The Flamingo Land Dolphin Campaign was launched in April 1991 after the successful rescue of Rocky, It concluded as stated in March 1993 but only after weekly pickets at the dolphinarium and much national and local media coverage that our campaign generated. Bloom had boasted in the Independent newspaper 6th January 1993 that a new pool was to be constructed and in a BBC radio interview that our campaign was good for business! Sadly as our campaign suspected at its inception, unlike the happy ending for Rocky, Misse and Silver, although we felt we could close the show, freedom was never to be an option for the Flamingo dolphins.
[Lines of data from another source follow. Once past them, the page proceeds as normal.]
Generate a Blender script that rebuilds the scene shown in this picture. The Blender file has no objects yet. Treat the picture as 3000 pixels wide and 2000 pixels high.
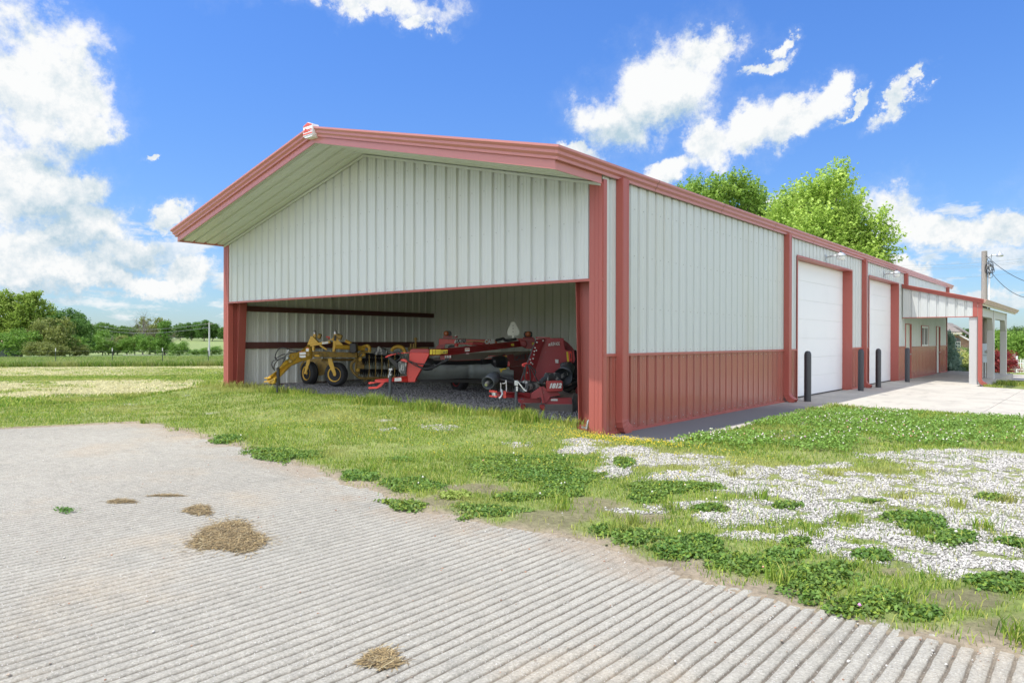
import bpy, math, random
import numpy as np
from mathutils import Vector, Matrix

R = math.radians
rnd = random.Random(7)
rs = np.random.RandomState(11)
scene = bpy.context.scene
col = scene.collection

# ------------------------------------------------------------------ camera
CF = 2068.66                       # focal length in pixels of a 3000 px wide frame
PITCH, ROLL, YAW = R(-0.1452), R(0.1273), R(-40.251)
CC = Vector((6.259, -9.648, 1.5545))
FW = Vector((math.sin(YAW)*math.cos(PITCH), math.cos(YAW)*math.cos(PITCH), math.sin(PITCH)))
RT0 = FW.cross(Vector((0, 0, 1))).normalized()
UP0 = RT0.cross(FW)
RT = RT0*math.cos(ROLL) + UP0*math.sin(ROLL)
UP = -RT0*math.sin(ROLL) + UP0*math.cos(ROLL)
cam_d = bpy.data.cameras.new('camera')
cam_d.sensor_width = 36.0
cam_d.lens = CF*36/3000
cam_d.clip_start = 0.05
cam_d.clip_end = 5000
cam = bpy.data.objects.new('camera', cam_d)
col.objects.link(cam)
m = Matrix((RT, UP, -FW)).transposed().to_4x4()
m.translation = CC
cam.matrix_world = m
scene.camera = cam

# ------------------------------------------------------------------ exposure
scene.view_settings.view_transform = 'Standard'
scene.view_settings.look = 'None'
scene.view_settings.exposure = 0.85
scene.view_settings.gamma = 1.0
scene.render.resolution_x = 1024
scene.render.resolution_y = 682
try:
    scene.cycles.max_bounces = 9
    scene.cycles.diffuse_bounces = 6
    scene.cycles.transparent_max_bounces = 6
    scene.cycles.sample_clamp_indirect = 6
except Exception:
    pass

# ------------------------------------------------------------------ sun
SUN = Vector((-0.20, -0.373, 1.0)).normalized()      # towards the sun
sd = bpy.data.lights.new('sun', 'SUN')
sd.energy = 2.75
sd.angle = R(0.5)
sd.color = (1.0, 0.955, 0.88)
so = bpy.data.objects.new('sun', sd)
so.rotation_euler = SUN.to_track_quat('Z', 'Y').to_euler()
so.location = (-5, -9, 30)
col.objects.link(so)

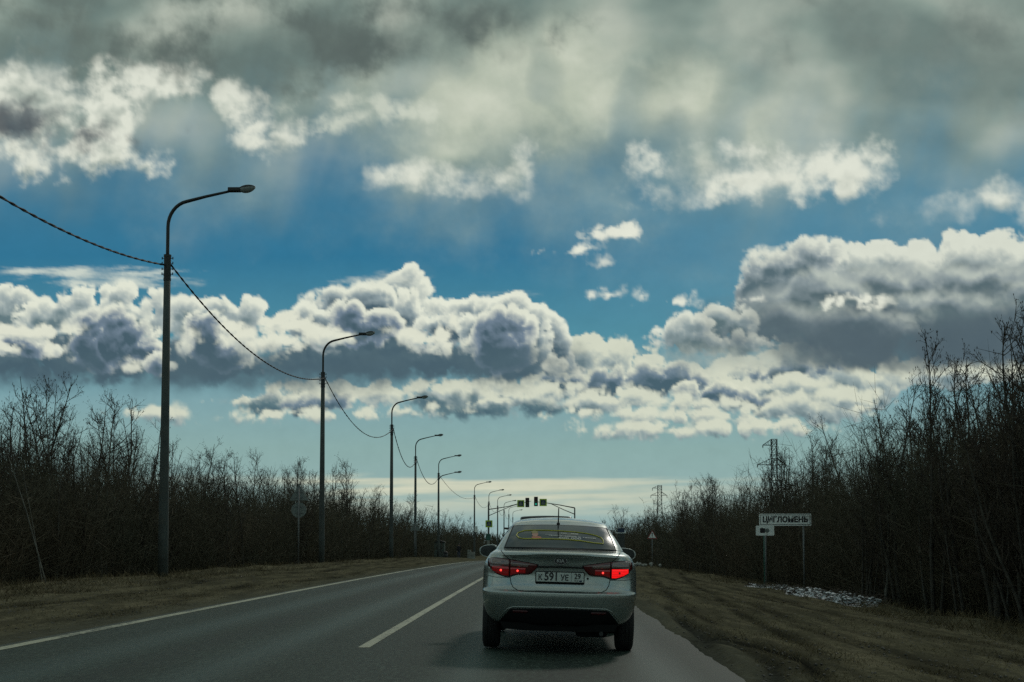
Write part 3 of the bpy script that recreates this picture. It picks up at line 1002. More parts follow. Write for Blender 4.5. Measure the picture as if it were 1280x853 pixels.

Their slave-trade owner would never allow it.

Instead the dolphins were moved to Kolmarden in Sweden on a breeding loan. Some years later they were still there, two had produced captive calves and one was barren. That dolphin was simply moved, a seeming mere utility, to a dolphinarium in Italy. No thought of the trauma caused to three dolphins together most of their lives. It is therefore my assertion, that what closed the four dolphin shows operating between 1990 - 1993, were strong grass roots campaigns and luck that they coincided with the 1986 published report, (ironic as Klinowska was/is pro dolphin shows, and was a member of the European Association of Aquatic Mammals, a mouthpiece for the European "industry"!).